Books

Books : reviews

George Ainslie.
Breakdown of Will.
CUP. 2001

In this challenging and provocative book, the researcher who originally proposed hyperbolic discounting theory presents important new findings that confirm its validity and describes implications that undermine our most basic assumptions about how self-control works. Hyperbolic discounting theory has provoked much recent controversy in psychology, economics, and the philosophy of mind. It begins with a startling experimental finding: People devalue a given future event at different rates, depending on how far away it is. This phenomenon means that our preferences are inherently unstable and entails our present selves being pitted against what we can expect our future selves to want. Although the notion of temporary preferences upsets conventional utility theory, it offers radical solutions to problems that have defeated utility theory: Why do people knowingly participate in addictions, compulsions, and bad habits? What is the nature of will? What makes a will weak or strong? Do we in fact need a concept of will at all?

The author argues that our responses to the threat of our own inconsistency determine the basic fabric of human culture. He suggests that individuals are more like populations of bargaining agents than like the hierarchical command structures envisaged by cognitive psychologists. The forces that create and constrain these populations help us understand much that is puzzling in human action and interaction: from addictions and other self-defeating behaviors to the experience of willfulness, from pathological overcontrol and self-deception to subtler forms of behavior such as altruism, sadism, gambling, and the “social construction” of belief.
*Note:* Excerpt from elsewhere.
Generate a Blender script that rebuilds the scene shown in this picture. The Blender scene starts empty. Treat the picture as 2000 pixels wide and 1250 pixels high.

This book uniquely integrates approaches from experimental psychology, philosophy of mind, microeconomics, and decision science to present one of the most profound and expert accounts of human irrationality available. It will be of great interest to philosophers concerned with the mind and action theory. By questioning some of the basic assumptions held by social scientists about rational choice, it should be an important resource for professionals and students in psychology, economics, and political science.